* _Your objective_
Retype word for word the lines lying between the line containing "Generate a Blender" and the line containing "SKIP_GRASS = False", together with those two lines themselves, and nothing besides.

[A block of data]

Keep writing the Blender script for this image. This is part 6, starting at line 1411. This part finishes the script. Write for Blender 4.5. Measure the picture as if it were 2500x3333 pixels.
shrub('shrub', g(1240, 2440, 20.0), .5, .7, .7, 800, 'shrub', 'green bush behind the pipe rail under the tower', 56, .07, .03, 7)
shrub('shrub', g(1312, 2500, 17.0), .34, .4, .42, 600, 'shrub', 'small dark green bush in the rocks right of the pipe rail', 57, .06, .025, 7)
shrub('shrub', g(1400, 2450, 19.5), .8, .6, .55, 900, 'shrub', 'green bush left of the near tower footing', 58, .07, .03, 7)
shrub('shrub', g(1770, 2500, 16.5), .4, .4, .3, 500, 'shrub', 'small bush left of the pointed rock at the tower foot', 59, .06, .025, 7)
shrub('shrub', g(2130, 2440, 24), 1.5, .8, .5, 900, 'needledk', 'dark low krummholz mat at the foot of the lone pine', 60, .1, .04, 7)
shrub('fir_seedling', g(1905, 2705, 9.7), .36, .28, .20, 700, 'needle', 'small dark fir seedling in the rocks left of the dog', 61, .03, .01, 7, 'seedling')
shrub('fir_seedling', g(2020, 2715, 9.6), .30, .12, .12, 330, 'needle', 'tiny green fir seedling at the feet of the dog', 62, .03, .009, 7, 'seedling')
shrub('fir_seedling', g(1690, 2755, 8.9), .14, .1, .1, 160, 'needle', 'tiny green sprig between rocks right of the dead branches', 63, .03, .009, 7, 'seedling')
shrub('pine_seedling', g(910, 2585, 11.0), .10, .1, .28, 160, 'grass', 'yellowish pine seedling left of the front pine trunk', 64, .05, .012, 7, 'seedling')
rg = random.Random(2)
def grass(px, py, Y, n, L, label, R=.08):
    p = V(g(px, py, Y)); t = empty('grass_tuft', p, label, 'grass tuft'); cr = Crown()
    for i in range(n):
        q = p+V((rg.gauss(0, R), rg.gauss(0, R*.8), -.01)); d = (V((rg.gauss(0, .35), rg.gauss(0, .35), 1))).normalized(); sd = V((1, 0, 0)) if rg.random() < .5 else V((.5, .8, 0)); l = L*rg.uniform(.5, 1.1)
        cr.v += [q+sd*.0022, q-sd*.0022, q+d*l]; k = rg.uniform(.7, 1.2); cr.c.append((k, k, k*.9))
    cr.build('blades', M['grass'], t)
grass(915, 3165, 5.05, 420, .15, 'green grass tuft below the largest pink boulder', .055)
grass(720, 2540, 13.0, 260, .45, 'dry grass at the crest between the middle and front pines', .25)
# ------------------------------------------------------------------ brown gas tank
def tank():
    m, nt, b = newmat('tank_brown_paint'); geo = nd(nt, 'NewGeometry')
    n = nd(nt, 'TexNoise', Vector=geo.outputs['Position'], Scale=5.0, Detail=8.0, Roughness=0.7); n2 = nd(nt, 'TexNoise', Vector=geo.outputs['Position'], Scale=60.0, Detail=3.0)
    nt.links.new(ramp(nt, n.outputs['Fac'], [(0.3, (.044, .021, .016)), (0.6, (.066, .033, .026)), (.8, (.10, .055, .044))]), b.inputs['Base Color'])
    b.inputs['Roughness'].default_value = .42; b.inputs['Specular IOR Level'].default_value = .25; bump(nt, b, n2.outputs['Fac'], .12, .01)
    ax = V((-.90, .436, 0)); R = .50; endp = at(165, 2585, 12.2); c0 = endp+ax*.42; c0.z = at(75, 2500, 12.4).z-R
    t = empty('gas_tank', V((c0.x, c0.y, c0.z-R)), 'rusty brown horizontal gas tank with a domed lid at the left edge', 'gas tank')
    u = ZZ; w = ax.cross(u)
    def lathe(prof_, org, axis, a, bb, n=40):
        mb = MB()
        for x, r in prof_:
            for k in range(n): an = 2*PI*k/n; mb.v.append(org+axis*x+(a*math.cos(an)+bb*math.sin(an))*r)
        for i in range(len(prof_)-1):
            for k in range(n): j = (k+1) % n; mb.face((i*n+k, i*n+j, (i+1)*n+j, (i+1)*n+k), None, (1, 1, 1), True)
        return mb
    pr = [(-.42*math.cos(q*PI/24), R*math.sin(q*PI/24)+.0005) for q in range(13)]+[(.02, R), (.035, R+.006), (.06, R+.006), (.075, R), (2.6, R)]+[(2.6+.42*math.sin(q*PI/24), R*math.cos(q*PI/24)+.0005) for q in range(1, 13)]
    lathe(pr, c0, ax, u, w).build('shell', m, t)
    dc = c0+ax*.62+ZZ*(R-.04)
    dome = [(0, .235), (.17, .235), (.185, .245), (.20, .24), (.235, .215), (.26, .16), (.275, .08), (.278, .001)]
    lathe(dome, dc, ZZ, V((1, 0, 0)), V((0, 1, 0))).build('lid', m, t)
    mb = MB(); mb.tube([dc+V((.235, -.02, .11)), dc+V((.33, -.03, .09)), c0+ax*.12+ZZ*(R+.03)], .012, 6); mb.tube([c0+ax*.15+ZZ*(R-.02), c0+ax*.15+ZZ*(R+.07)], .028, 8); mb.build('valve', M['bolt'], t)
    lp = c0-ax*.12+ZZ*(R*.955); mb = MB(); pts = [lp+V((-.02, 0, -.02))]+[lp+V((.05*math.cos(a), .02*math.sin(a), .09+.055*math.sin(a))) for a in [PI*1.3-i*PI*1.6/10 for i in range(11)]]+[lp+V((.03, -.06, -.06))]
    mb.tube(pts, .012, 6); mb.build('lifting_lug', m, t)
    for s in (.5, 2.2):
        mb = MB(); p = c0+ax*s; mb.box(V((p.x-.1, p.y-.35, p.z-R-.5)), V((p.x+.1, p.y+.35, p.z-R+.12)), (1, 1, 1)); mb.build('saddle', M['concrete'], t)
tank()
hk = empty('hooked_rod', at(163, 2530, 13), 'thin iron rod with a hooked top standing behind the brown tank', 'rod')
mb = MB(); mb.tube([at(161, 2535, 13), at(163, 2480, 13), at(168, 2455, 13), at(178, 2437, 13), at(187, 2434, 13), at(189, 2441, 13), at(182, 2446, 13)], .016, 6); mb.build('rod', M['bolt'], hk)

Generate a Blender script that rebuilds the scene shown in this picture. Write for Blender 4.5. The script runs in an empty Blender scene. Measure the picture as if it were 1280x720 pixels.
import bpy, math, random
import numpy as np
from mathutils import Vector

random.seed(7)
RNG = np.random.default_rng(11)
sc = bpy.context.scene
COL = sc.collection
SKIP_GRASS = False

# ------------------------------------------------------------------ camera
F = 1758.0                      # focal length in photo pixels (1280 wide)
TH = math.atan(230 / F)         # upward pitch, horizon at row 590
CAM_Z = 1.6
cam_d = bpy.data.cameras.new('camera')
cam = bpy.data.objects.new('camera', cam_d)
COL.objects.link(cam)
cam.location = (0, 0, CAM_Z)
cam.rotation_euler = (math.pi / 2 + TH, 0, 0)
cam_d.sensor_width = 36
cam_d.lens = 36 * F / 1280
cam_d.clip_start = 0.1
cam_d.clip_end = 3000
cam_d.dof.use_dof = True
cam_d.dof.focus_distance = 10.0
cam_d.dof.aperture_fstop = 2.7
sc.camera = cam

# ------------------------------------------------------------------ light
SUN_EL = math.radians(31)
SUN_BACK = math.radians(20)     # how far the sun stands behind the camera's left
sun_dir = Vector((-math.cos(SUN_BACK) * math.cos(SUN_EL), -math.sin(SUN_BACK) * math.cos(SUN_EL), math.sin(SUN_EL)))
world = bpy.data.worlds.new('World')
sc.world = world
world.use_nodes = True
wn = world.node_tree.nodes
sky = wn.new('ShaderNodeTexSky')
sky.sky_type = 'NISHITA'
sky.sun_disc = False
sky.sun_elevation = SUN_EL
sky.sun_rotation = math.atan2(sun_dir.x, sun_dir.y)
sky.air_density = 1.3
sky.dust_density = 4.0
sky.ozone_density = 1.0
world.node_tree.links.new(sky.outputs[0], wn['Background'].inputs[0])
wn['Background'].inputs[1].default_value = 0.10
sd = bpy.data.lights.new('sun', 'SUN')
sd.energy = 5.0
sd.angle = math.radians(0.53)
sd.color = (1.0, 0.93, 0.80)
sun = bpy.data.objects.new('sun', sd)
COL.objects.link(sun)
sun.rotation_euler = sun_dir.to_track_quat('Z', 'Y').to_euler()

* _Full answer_
Generate a Blender script that rebuilds the scene shown in this picture. Write for Blender 4.5. The script runs in an empty Blender scene. Measure the picture as if it were 1280x720 pixels.
import bpy, math, random
import numpy as np
from mathutils import Vector

random.seed(7)
RNG = np.random.default_rng(11)
sc = bpy.context.scene
COL = sc.collection
SKIP_GRASS = False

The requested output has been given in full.